Jeremy Glaser: For Morningstar I'm Jeremy Glaser. This year Morningstar Analyst Greg Warren was on the panel asking questions of Warren Buffett and Charlie Munger. I'm here with him now.

Greg thanks for joining me.

Greg Warren: Thanks for having me.

Glaser: First could you just describe the experience a little bit of what it was like to ask the questions directly this year.

Warren: It's little surreal because you are in front of an audience probably of around 20,000 people. The setup itself the stage, the way it's set up with Warren Buffett and Charlie Munger on the big stage and then the analysts and the reporters sort of flanking it, you really sort of get focused in on the questions you are asking and the questions that the other analysts are asking. So it sort of lends yourself to not being nervous which is a good thing.
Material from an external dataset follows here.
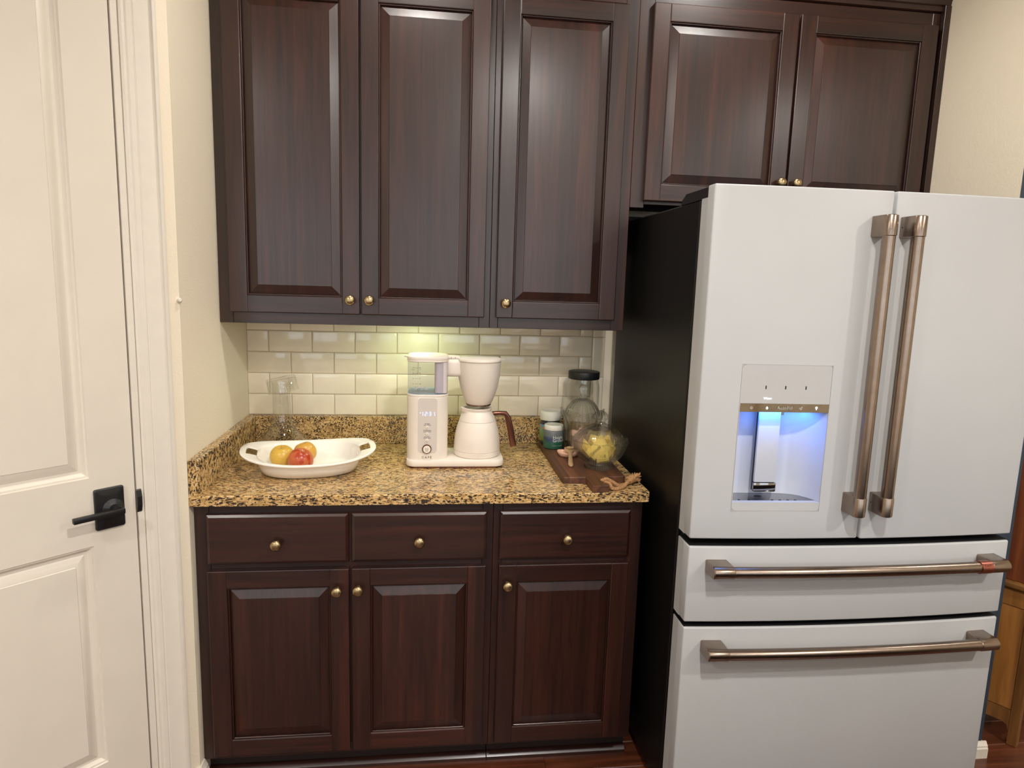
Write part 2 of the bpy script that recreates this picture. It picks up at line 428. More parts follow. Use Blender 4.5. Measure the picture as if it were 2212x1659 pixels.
# rear wall with two windows
bm = BM()
ed = [-2.3] + [v for w_ in WINS for v in w_] + [4.7]
for a, b_ in zip(ed[::2], ed[1::2]): box(bm, a, b_, -5.42, -5.3, 0, CEIL)
for a, b_ in WINS: box(bm, a, b_, -5.42, -5.3, 0, WZ0); box(bm, a, b_, -5.42, -5.3, WZ1, CEIL)
struct('wall_rear', bm, M['wall'])
for k, (a, b_) in enumerate(WINS):
    bm = BM()
    for q in ((a, a + .05, WZ0, WZ1), (b_ - .05, b_, WZ0, WZ1), (a + .05, b_ - .05, WZ0, WZ0 + .05), (a + .05, b_ - .05, WZ1 - .05, WZ1), ((a + b_) / 2 - .02, (a + b_) / 2 + .02, WZ0 + .05, WZ1 - .05)):
        box(bm, q[0], q[1], -5.39, -5.33, q[2], q[3])
    wn = struct('window_%d' % (k + 1), bm, M['trim'])
    bm = BM(); box(bm, a + .05, b_ - .05, -5.363, -5.357, WZ0 + .05, WZ1 - .05); finish('pane', bm, M['glass'], wn, smooth=0)
bm = BM(); box(bm, -2.3, 4.7, -5.3, .3, CEIL, CEIL + .1); struct('ceiling', bm, M['ceil'])
# stub wall on the right of the fridge: cream cheek, navy end and far side
bm = BM(); box(bm, 2.375, 2.515, -.695, .2, 0, CEIL)
bm.faces.ensure_lookup_table()
ws = struct('wall_right', bm, [M['wall'], M['navy']], smooth=0)
for p in ws.data.polygons:
    if p.normal.y < -.5 or p.normal.x > .5: p.material_index = 1
def bb_prof(h): return [(0, 0), (.015, 0), (.015, h * .62), (.012, h * .7), (.012, h * .78), (.007, h * .9), (.004, h), (0, h)]
bm = BM(); prism(bm, [(-.695 - a, b_) for a, b_ in bb_prof(.055)], 'x', 2.375, 2.53)
prism(bm, [(2.515 + a, b_) for a, b_ in bb_prof(.055)], 'y', -.695, .1)
struct('baseboard_right', bm, M['trim'], smooth=0)
bm = BM()
h = bb_prof(.083)
A = []
for s in (0, .036):
    A.append([bm.verts.new(DG(s if s else -.0, a, z) if s else Vector((a * .98, -.645 - a * .41, z))) for a, z in h])
A.insert(0, [bm.verts.new((a, -.612, z)) for a, z in h])
for P, Q in zip(A, A[1:]):
    for k in range(len(h)): bm.faces.new((P[k], P[(k + 1) % len(h)], Q[(k + 1) % len(h)], Q[k]))
bm.faces.new(A[0]); bm.faces.new(A[-1][::-1])
struct('baseboard_left', bm, M['trim'], smooth=0)
# door casing, jamb
bm = BM()
def casing(s0, sgn, z1):
    pr = [(0, 0), (0, .020), (.004, .022), (.010, .022), (.012, .016), (.016, .015), (.050, .013), (.053, .0105), (.056, .0125), (.066, .0115), (.070, .008), (.076, .0085), (.081, .006), (.081, 0)]
    rings = [[DG(s0 + sgn * a, d, z) for a, d in pr] for z in (0, z1)]
    loft(bm, rings)
casing(.036, 1, 2.55); casing(DOOR1 + .102, -1, 2.55)
box(bm, .117, DOOR1 + .02, 0, .015, 2.46, 2.54, T=TD)
struct('trim_1', bm, M['trim'], smooth=30)
bm = BM(); box(bm, .1175, DOOR0 - .004, -.11, .003, 0, 2.46, .001, T=TD); box(bm, DOOR1 + .004, DOOR1 + .0205, -.11, .003, 0, 2.46, .001, T=TD)
box(bm, .13, DOOR0 + .01, -.11, -.05, 0, 2.45, T=TD)
struct('trim_2', bm, M['trim'], smooth=0)
# pantry door
def panel_grid(bm, xs, zs, holes, prof, T, back):
    """flat face in (x,z) with moulded panels; prof: (inset, depth) rings inwards"""
    for i in range(len(xs) - 1):
        for j in range(len(zs) - 1):
            if (i, j) in holes:
                x0, x1, za, zb = xs[i], xs[i + 1], zs[j], zs[j + 1]
                prev = None
                for ins, dep in prof:
                    ring = [bm.verts.new(T(Vector((a, dep, c)))) for a, c in ((x0 + ins, za + ins), (x1 - ins, za + ins), (x1 - ins, zb - ins), (x0 + ins, zb - ins))]
                    if prev:
                        for k in range(4): bm.faces.new((prev[k], prev[(k + 1) % 4], ring[(k + 1) % 4], ring[k]))
                    prev = ring
                bm.faces.new(prev)
            else:
                bm.faces.new([bm.verts.new(T(Vector((a, 0, c)))) for a, c in ((xs[i], zs[j]), (xs[i + 1], zs[j]), (xs[i + 1], zs[j + 1]), (xs[i], zs[j + 1]))])
    x0, x1, za, zb = xs[0], xs[-1], zs[0], zs[-1]
    F = [bm.verts.new(T(Vector((a, 0, c)))) for a, c in ((x0, za), (x1, za), (x1, zb), (x0, zb))]
    Bk = [bm.verts.new(T(Vector((a, back, c)))) for a, c in ((x0, za), (x1, za), (x1, zb), (x0, zb))]
    for k in range(4): bm.faces.new((F[k], F[(k + 1) % 4], Bk[(k + 1) % 4], Bk[k]))
    bm.faces.new(Bk)
    bmesh.ops.remove_doubles(bm, verts=bm.verts, dist=1e-5)
dprof = [(0, 0), (.002, -.0035), (.006, -.0045), (.009, -.0085), (.014, -.0115), (.020, -.0118), (.040, -.0022), (.0432, -.0016), (.0445, -.0002)]
bm = BM(); panel_grid(bm, [DOOR0, .241, .647, DOOR1], [.012, .243, .843, 1.019, 2.30, 2.445], {(1, 1), (1, 3)}, dprof, TD, -.036)
door = struct('door_1', bm, M['doorp'], smooth=25)
handle = thing('door_handle', DG(.2, .01, .934), None, None); handle.parent = door; handle.location = DG(.2, .01, .934) - Vector(door.location)
bm = BM()
rp = rrect(.167, .236, .881, .987, .005, 3)
rings = [[DG(a, d, z) for a, z in rrect(.167 + q, .236 - q, .881 + q, .987 - q, .005, 3)] for d, q in ((0, 0), (.006, 0), (.009, .002))]
rings.append([DG(.2015 + (a - .2015) * .55, .0125, .934 + (z - .934) * .7) for a, z in rrect(.169, .234, .883, .985, .005, 3)])
loft(bm, rings); finish('rosette_plate', bm, M['black'], handle, smooth=30)
bm = BM(); tube(bm, [DG(.197, .010, .934), DG(.197, .017, .934), DG(.197, .022, .934), DG(.197, .048, .934)], [.027, .019, .0125, .0115], 24); finish('spindle', bm, M['black'], handle)
bm = BM(); box(bm, .184, .300, .042, .056, .927, .941, .0025, 2, TD); finish('lever', bm, M['black'], handle, smooth=30)
bm = BM(); prism(bm, [(.905, .002), (.907, .006), (.925, .010), (.95, .010), (.966, .005), (.967, .002)], 'y', 0, 1)
bm.free(); bm = BM()
loft(bm, [[DG(s, d + e, z) for z, d in ((.905, .0032), (.909, .006), (.925, .010), (.948, .010), (.964, .006), (.967, .0032))] for s, e in ((.1245, 0), (.1365, 0))])
finish('strike_plate', bm, M['black'], door, smooth=0)
bm = BM(); tube(bm, [Vector((-.002, -.642, 1.456)), Vector((.004, -.652, 1.456)), Vector((.006, -.655, 1.456))], [.0065, .006, .003], 16)
tag(finish('wall_bumper', bm, M['jlid']), 'tiny round white bumper stuck on the wall corner left of the cabinets', 'bumper')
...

But overall I thought there were a lot of good questions asked today. I thought the analysts, the reporters, the shareholders came up with a lot of good questions for Warren and Charlie. I think we got some good questions in overall, trying to get some more details about some of the operating businesses that we cover, but overall it was a great experience.

Glaser: How do you narrow it down from, what I am certain there were lot of questions you could ask, to the ones that you settled on?

Warren: I think that’s probably the greatest challenge of what we were doing here today, is you are probably going to get six questions in, knowing that other people are going to ask probably the same questions you are. You got to come up with a list of 30 to 40 questions to sort of be able to narrow it down. And during the course of the meeting as these other questions get asked you are scratching them off on your list and in some cases you are losing some good tier-one questions. But at that point you can step and improve your tier two questions, and maybe feed on what's been talked about there in the hall during the course of the meeting and be able to make up what was originally a tier-two question really better overall.